At the end, as I get ready to board a plane willingly but sadly. It isn't that I don't love college (or university, as I seem to be calling it these days under the influence of many Kenyans and Canadians) and it isn't that I don't love being with my family back in the states. Kenya quickly has become home in more ways than I could describe. Leaving home, I'm finding, is always hard. I don't enjoy being uprooted just as I was settling into a routine and really getting into stride.
I have loved this summer. I have been loved this summer. What a joy it is to be able to say that. If I had known what joys and sorrows, what encouragement and trial I would find, I don't know if I would have laughed or cried. I have done both many times in these last few days. What a journey, an adventure. I am different for going to Kenya. I know Kenya did more good to me than I did to Kenya, but that's totally okay.

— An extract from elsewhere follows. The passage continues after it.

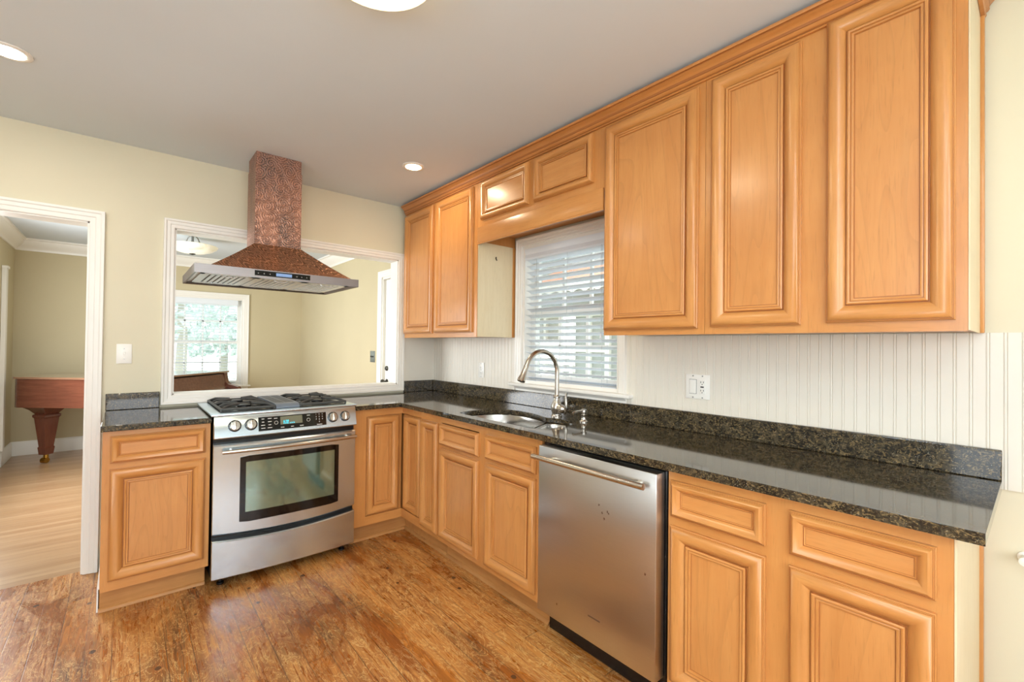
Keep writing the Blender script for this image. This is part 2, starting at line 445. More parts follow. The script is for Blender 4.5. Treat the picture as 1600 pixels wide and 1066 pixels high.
    def sweep(s, path, prof, fn, closed=False, m=0, pm=None):
        """path: 2D corners; prof: (offset to the left of the path, height); fn(x, y, h) -> 3D."""
        n = len(path); P = [Vector(p) for p in path]; rings = []
        for i in range(n):
            d0 = (P[i] - P[i - 1]).normalized() if (i > 0 or closed) else None
            d1 = (P[(i + 1) % n] - P[i]).normalized() if (i < n - 1 or closed) else None
            if d0 is None: d0 = d1
            if d1 is None: d1 = d0
            n0 = Vector((-d0.y, d0.x)); n1 = Vector((-d1.y, d1.x))
            mt = (n0 + n1) / (1 + n0.dot(n1))
            rings.append([fn(P[i].x + mt.x * o, P[i].y + mt.y * o, h) for o, h in prof])
        if closed: rings.append(rings[0])
        if pm: m = [pm.get(k, 0) for _ in range(len(rings) - 1) for k in range(len(prof))] + [0, 0]
        s.loft(rings, m, cap=not closed)
    def frame(s, x0, x1, z0, z1, y, prof, mats=(0, 1, 2), front=-1):
        """nested rectangles facing -y: prof rows (inset, proud, groove?)"""
        rows = list(prof) + [(prof[-1][0], 0.0), (prof[0][0], 0.0)]
        R = []
        for p in rows:
            d, h = p[0], p[1]
            R.append([(x0 + d, y + front * h, z0 + d), (x1 - d, y + front * h, z0 + d), (x1 - d, y + front * h, z1 - d), (x0 + d, y + front * h, z1 - d)])
        for i in range(len(R) - 1):
            g = len(rows[i]) > 2 and rows[i][2]
            for k in range(4):
                q = (k + 1) % 4
                s.face([R[i][k], R[i][q], R[i + 1][q], R[i + 1][k]], mats[2] if g else (mats[1] if k in (0, 2) else mats[0]))
    def build(s, name, mats, parent=None, origin=None, frame=None, smooth=35, fix=True, merge=False):
        o3 = Vector(origin) if origin is not None else (Vector(parent['o']) if parent is not None and 'o' in parent else Vector((0, 0, 0)))
        me = bpy.data.meshes.new(name)
        me.from_pydata([tuple(Vector(p) - o3) for p in s.v], [], s.f)
        for mm in (mats if isinstance(mats, (list, tuple)) else [mats]): me.materials.append(mm)
        me.polygons.foreach_set('material_index', s.m)
        bm = bmesh.new(); bm.from_mesh(me)
        if merge: bmesh.ops.remove_doubles(bm, verts=bm.verts, dist=1e-6)
        if fix: bmesh.ops.recalc_face_normals(bm, faces=bm.faces)
        bm.to_mesh(me); bm.free()
        if smooth:
            me.polygons.foreach_set('use_smooth', [True] * len(me.polygons)); me.set_sharp_from_angle(angle=radians(smooth))
        o = bpy.data.objects.new(name, me); COL.objects.link(o)
        if parent is not None:
            o.parent = parent
            if 'o' in parent: pass
        else:
            R = FR.get(frame, 0.0); o.rotation_euler = (0, 0, R)
            o.location = Matrix.Rotation(R, 3, 'Z') @ o3
        return o

FR = {None: 0.0, 'B': 0.0, 'R': -pi / 2}
ORI = {}
def tag(o, label, cat, group=None, kind=None):
    o['label'] = label; o['category'] = cat
    if group: o['group'] = group
    if kind: o['kind'] = kind
    return o
def thing(name, label, cat, o, frame=None, group=None, rz=None):
    e = bpy.data.objects.new(name, None); COL.objects.link(e); e.empty_display_size = 0.05
    R = FR.get(frame, 0.0)
    e.rotation_euler = (0, 0, R); e.location = Matrix.Rotation(R, 3, 'Z') @ Vector(o)
    ORI[e.name] = Vector(o)
    return tag(e, label, cat, group)
def part(mb, name, mats, parent, **kw):
    """a part: its mesh is given in the same (wall) frame as its thing's origin"""
    root = parent
    while root.parent is not None: root = root.parent
    ob = mb.build(name, mats, parent=parent, origin=ORI[root.name], **kw)
    return ob
def struct(mb, name, mats, frame=None, **kw):
    o = mb.build(name, mats, frame=frame, **kw); o['kind'] = 'structure'; return o
def B(*a, **k):
    mb = MB(); mb.box(*a, **k); return mb
def text(name, body, size, loc, mat, parent, depth=0.0003, align='CENTER', tilt=0.0):
    cu = bpy.data.curves.new(name, 'FONT'); cu.body = body; cu.size = size; cu.extrude = depth; cu.align_x = align; cu.align_y = 'CENTER'
    cu.materials.append(mat)
    tmp = bpy.data.objects.new(name, cu); COL.objects.link(tmp)
    dg = bpy.context.evaluated_depsgraph_get(); me = bpy.data.meshes.new_from_object(tmp.evaluated_get(dg)); bpy.data.objects.remove(tmp)
    me.name = name
    o = bpy.data.objects.new(name, me); COL.objects.link(o); o.parent = parent
    root = parent
    while root.parent is not None: root = root.parent
    o.location = Vector(loc) - ORI[root.name]; o.rotation_euler = (radians(90) + tilt, 0, 0)
    return o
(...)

A few weeks ago I went on a safari and really enjoyed the time getting a little rest and relaxation. On our first drive through the Mara, under the sort of sunset that you see in The Lion King, after seeing animals I'd only seen in zoos, I stood perched up on the seat, leaning back, the wind in my hair, stretching out my arms. All I could think of was how glorious a moment it was. And glorious was the word for it. That moment, I think, best encapsulates my time in Kenya. It has been a glorious experience. Not easy, but always good.

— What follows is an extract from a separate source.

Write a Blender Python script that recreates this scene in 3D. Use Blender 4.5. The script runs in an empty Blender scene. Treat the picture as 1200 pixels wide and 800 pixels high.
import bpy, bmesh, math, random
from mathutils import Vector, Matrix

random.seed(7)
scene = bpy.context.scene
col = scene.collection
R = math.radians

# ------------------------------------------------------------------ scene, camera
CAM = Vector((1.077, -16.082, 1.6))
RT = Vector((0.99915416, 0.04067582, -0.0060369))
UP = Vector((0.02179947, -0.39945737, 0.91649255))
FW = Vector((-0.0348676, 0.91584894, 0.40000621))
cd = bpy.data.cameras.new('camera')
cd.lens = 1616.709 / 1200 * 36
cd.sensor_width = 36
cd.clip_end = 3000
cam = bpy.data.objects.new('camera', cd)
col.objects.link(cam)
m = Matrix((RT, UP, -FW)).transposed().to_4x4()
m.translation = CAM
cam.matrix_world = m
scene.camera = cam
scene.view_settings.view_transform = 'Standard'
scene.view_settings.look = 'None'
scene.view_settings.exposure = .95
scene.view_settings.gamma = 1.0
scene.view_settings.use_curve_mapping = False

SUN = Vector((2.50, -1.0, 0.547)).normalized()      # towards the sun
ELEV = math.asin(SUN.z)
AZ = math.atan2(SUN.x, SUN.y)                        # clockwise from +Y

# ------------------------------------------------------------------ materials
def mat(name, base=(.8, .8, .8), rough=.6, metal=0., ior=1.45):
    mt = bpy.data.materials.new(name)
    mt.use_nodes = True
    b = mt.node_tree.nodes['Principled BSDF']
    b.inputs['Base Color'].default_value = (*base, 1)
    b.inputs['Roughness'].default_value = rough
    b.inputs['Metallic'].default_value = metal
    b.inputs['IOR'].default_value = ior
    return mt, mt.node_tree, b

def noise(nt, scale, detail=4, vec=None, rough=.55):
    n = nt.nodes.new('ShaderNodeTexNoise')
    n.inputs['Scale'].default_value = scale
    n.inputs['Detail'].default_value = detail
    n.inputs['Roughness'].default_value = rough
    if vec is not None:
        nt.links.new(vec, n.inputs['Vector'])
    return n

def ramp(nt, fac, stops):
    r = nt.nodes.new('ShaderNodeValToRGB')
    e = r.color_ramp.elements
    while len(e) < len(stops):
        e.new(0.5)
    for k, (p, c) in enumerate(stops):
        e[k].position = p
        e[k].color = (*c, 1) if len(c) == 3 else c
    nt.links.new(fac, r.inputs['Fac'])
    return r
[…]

And why do I say that? I can only respond that I know the one who brought me to Kenya and that he has richly blessed me. And I rejoice in the fact that the one who took me to Kenya is the same one who brings me back to the US. To quote a great man named Jim Elliot, "live to the hilt every situation you believe to be the will of God." And so to you all, I can only say - obey. When he asks you to trust him with the things you hold dearest, withhold nothing from him. He may take them, but he will never leave you empty handed. For he has given you himself, free for the asking. He has not promised us that the road will be easy, but he has promised that he will be with us, that he knows the plans he has for us, that he himself will light the way, and that at the end, on that truly glorious day, more glorious than anything we could ever imagine, all things will be made new.
Therefore I urge you, brothers and sisters, to offer your bodies, your lives, all you hold dear, as living sacrifices, holy and pleasing to God. This is your spiritual act of worship. (Romans 12:1, NIV and with additions from Joanna.)